▶ [Required work] Below is a listing; copy all of it exactly.

◇ ◇ ◇ ◇

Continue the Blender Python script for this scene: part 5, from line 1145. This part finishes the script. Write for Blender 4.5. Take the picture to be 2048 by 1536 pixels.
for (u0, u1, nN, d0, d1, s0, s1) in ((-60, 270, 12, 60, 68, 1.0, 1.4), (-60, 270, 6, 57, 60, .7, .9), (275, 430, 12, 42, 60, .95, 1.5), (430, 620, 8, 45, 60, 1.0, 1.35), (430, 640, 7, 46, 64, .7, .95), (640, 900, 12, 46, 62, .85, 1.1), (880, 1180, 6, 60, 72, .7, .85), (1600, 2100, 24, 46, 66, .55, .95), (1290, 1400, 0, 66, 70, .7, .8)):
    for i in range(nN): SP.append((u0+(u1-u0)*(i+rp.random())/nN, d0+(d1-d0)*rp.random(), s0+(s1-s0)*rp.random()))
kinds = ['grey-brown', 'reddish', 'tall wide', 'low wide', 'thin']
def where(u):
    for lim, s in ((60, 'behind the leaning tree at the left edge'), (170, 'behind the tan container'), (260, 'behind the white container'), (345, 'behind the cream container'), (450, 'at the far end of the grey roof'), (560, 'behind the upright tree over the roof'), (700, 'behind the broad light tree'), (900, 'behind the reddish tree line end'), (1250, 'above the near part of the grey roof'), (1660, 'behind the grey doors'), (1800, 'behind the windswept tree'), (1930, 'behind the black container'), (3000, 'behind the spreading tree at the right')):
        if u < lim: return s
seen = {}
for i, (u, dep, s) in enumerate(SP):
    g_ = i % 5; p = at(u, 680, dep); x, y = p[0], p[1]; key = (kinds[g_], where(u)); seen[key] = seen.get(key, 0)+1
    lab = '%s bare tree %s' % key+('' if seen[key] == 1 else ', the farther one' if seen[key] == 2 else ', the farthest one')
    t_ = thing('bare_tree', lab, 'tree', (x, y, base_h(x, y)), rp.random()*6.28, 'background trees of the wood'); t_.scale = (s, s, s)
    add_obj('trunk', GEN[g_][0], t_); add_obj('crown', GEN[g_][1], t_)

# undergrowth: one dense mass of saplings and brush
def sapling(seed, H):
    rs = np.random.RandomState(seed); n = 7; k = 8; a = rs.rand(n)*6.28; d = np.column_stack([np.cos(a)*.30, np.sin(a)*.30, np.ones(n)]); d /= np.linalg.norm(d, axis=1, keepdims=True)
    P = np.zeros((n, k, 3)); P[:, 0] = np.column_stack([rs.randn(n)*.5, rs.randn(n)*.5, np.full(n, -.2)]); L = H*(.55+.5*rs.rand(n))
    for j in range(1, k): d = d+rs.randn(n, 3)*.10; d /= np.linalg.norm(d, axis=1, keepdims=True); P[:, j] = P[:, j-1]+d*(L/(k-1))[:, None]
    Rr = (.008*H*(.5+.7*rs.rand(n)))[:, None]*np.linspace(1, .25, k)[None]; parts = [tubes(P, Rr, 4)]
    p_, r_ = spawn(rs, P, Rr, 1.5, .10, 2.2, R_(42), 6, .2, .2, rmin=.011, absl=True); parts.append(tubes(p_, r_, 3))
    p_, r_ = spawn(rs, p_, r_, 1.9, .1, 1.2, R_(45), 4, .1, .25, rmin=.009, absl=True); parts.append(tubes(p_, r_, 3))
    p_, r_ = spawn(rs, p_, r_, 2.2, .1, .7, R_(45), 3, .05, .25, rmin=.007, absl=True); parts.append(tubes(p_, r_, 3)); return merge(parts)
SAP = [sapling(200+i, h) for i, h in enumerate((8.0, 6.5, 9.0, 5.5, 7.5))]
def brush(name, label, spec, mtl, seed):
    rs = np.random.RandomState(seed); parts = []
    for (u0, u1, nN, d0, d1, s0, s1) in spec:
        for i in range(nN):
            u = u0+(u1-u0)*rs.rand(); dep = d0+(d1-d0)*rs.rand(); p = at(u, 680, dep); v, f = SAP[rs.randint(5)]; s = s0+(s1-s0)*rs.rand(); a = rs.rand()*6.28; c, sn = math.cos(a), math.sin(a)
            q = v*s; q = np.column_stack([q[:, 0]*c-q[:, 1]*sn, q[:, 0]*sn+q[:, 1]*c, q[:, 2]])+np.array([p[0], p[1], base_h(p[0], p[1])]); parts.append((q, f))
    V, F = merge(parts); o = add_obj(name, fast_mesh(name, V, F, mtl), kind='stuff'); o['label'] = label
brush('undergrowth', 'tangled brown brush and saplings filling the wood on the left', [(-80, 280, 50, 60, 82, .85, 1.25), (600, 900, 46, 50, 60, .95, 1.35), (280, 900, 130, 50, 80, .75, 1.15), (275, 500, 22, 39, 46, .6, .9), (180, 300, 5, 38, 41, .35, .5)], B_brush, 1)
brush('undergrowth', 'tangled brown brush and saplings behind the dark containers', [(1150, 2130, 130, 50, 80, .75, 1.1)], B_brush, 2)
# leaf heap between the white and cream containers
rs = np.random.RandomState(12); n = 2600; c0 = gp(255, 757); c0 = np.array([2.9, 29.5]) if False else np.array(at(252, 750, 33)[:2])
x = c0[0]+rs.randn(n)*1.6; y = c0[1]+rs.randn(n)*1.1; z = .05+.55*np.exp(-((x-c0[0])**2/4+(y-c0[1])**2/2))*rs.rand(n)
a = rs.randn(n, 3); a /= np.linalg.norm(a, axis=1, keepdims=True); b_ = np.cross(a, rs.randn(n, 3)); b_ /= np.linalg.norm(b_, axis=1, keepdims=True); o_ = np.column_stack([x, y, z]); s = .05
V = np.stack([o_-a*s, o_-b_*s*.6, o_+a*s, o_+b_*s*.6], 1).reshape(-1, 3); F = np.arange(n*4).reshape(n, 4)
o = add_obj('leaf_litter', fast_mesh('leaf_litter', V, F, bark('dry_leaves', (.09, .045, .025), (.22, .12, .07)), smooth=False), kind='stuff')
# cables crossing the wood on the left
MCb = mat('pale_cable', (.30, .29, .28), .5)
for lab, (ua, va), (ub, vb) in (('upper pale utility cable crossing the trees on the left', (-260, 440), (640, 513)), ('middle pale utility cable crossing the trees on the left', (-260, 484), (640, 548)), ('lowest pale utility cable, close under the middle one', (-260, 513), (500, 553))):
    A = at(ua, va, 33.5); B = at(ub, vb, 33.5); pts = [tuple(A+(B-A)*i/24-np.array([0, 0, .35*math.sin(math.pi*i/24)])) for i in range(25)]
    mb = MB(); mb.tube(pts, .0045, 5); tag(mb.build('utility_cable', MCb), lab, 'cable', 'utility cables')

◇ ◇ ◇ ◇

▶ [Output below]
Continue the Blender Python script for this scene: part 5, from line 1145. This part finishes the script. Write for Blender 4.5. Take the picture to be 2048 by 1536 pixels.
for (u0, u1, nN, d0, d1, s0, s1) in ((-60, 270, 12, 60, 68, 1.0, 1.4), (-60, 270, 6, 57, 60, .7, .9), (275, 430, 12, 42, 60, .95, 1.5), (430, 620, 8, 45, 60, 1.0, 1.35), (430, 640, 7, 46, 64, .7, .95), (640, 900, 12, 46, 62, .85, 1.1), (880, 1180, 6, 60, 72, .7, .85), (1600, 2100, 24, 46, 66, .55, .95), (1290, 1400, 0, 66, 70, .7, .8)):
    for i in range(nN): SP.append((u0+(u1-u0)*(i+rp.random())/nN, d0+(d1-d0)*rp.random(), s0+(s1-s0)*rp.random()))
kinds = ['grey-brown', 'reddish', 'tall wide', 'low wide', 'thin']
def where(u):
    for lim, s in ((60, 'behind the leaning tree at the left edge'), (170, 'behind the tan container'), (260, 'behind the white container'), (345, 'behind the cream container'), (450, 'at the far end of the grey roof'), (560, 'behind the upright tree over the roof'), (700, 'behind the broad light tree'), (900, 'behind the reddish tree line end'), (1250, 'above the near part of the grey roof'), (1660, 'behind the grey doors'), (1800, 'behind the windswept tree'), (1930, 'behind the black container'), (3000, 'behind the spreading tree at the right')):
        if u < lim: return s
seen = {}
for i, (u, dep, s) in enumerate(SP):
    g_ = i % 5; p = at(u, 680, dep); x, y = p[0], p[1]; key = (kinds[g_], where(u)); seen[key] = seen.get(key, 0)+1
    lab = '%s bare tree %s' % key+('' if seen[key] == 1 else ', the farther one' if seen[key] == 2 else ', the farthest one')
    t_ = thing('bare_tree', lab, 'tree', (x, y, base_h(x, y)), rp.random()*6.28, 'background trees of the wood'); t_.scale = (s, s, s)
    add_obj('trunk', GEN[g_][0], t_); add_obj('crown', GEN[g_][1], t_)

# undergrowth: one dense mass of saplings and brush
def sapling(seed, H):
    rs = np.random.RandomState(seed); n = 7; k = 8; a = rs.rand(n)*6.28; d = np.column_stack([np.cos(a)*.30, np.sin(a)*.30, np.ones(n)]); d /= np.linalg.norm(d, axis=1, keepdims=True)
    P = np.zeros((n, k, 3)); P[:, 0] = np.column_stack([rs.randn(n)*.5, rs.randn(n)*.5, np.full(n, -.2)]); L = H*(.55+.5*rs.rand(n))
    for j in range(1, k): d = d+rs.randn(n, 3)*.10; d /= np.linalg.norm(d, axis=1, keepdims=True); P[:, j] = P[:, j-1]+d*(L/(k-1))[:, None]
    Rr = (.008*H*(.5+.7*rs.rand(n)))[:, None]*np.linspace(1, .25, k)[None]; parts = [tubes(P, Rr, 4)]
    p_, r_ = spawn(rs, P, Rr, 1.5, .10, 2.2, R_(42), 6, .2, .2, rmin=.011, absl=True); parts.append(tubes(p_, r_, 3))
    p_, r_ = spawn(rs, p_, r_, 1.9, .1, 1.2, R_(45), 4, .1, .25, rmin=.009, absl=True); parts.append(tubes(p_, r_, 3))
    p_, r_ = spawn(rs, p_, r_, 2.2, .1, .7, R_(45), 3, .05, .25, rmin=.007, absl=True); parts.append(tubes(p_, r_, 3)); return merge(parts)
SAP = [sapling(200+i, h) for i, h in enumerate((8.0, 6.5, 9.0, 5.5, 7.5))]
def brush(name, label, spec, mtl, seed):
    rs = np.random.RandomState(seed); parts = []
    for (u0, u1, nN, d0, d1, s0, s1) in spec:
        for i in range(nN):
            u = u0+(u1-u0)*rs.rand(); dep = d0+(d1-d0)*rs.rand(); p = at(u, 680, dep); v, f = SAP[rs.randint(5)]; s = s0+(s1-s0)*rs.rand(); a = rs.rand()*6.28; c, sn = math.cos(a), math.sin(a)
            q = v*s; q = np.column_stack([q[:, 0]*c-q[:, 1]*sn, q[:, 0]*sn+q[:, 1]*c, q[:, 2]])+np.array([p[0], p[1], base_h(p[0], p[1])]); parts.append((q, f))
    V, F = merge(parts); o = add_obj(name, fast_mesh(name, V, F, mtl), kind='stuff'); o['label'] = label
brush('undergrowth', 'tangled brown brush and saplings filling the wood on the left', [(-80, 280, 50, 60, 82, .85, 1.25), (600, 900, 46, 50, 60, .95, 1.35), (280, 900, 130, 50, 80, .75, 1.15), (275, 500, 22, 39, 46, .6, .9), (180, 300, 5, 38, 41, .35, .5)], B_brush, 1)
brush('undergrowth', 'tangled brown brush and saplings behind the dark containers', [(1150, 2130, 130, 50, 80, .75, 1.1)], B_brush, 2)
# leaf heap between the white and cream containers
rs = np.random.RandomState(12); n = 2600; c0 = gp(255, 757); c0 = np.array([2.9, 29.5]) if False else np.array(at(252, 750, 33)[:2])
x = c0[0]+rs.randn(n)*1.6; y = c0[1]+rs.randn(n)*1.1; z = .05+.55*np.exp(-((x-c0[0])**2/4+(y-c0[1])**2/2))*rs.rand(n)
a = rs.randn(n, 3); a /= np.linalg.norm(a, axis=1, keepdims=True); b_ = np.cross(a, rs.randn(n, 3)); b_ /= np.linalg.norm(b_, axis=1, keepdims=True); o_ = np.column_stack([x, y, z]); s = .05
V = np.stack([o_-a*s, o_-b_*s*.6, o_+a*s, o_+b_*s*.6], 1).reshape(-1, 3); F = np.arange(n*4).reshape(n, 4)
o = add_obj('leaf_litter', fast_mesh('leaf_litter', V, F, bark('dry_leaves', (.09, .045, .025), (.22, .12, .07)), smooth=False), kind='stuff')
# cables crossing the wood on the left
MCb = mat('pale_cable', (.30, .29, .28), .5)
for lab, (ua, va), (ub, vb) in (('upper pale utility cable crossing the trees on the left', (-260, 440), (640, 513)), ('middle pale utility cable crossing the trees on the left', (-260, 484), (640, 548)), ('lowest pale utility cable, close under the middle one', (-260, 513), (500, 553))):
    A = at(ua, va, 33.5); B = at(ub, vb, 33.5); pts = [tuple(A+(B-A)*i/24-np.array([0, 0, .35*math.sin(math.pi*i/24)])) for i in range(25)]
    mb = MB(); mb.tube(pts, .0045, 5); tag(mb.build('utility_cable', MCb), lab, 'cable', 'utility cables')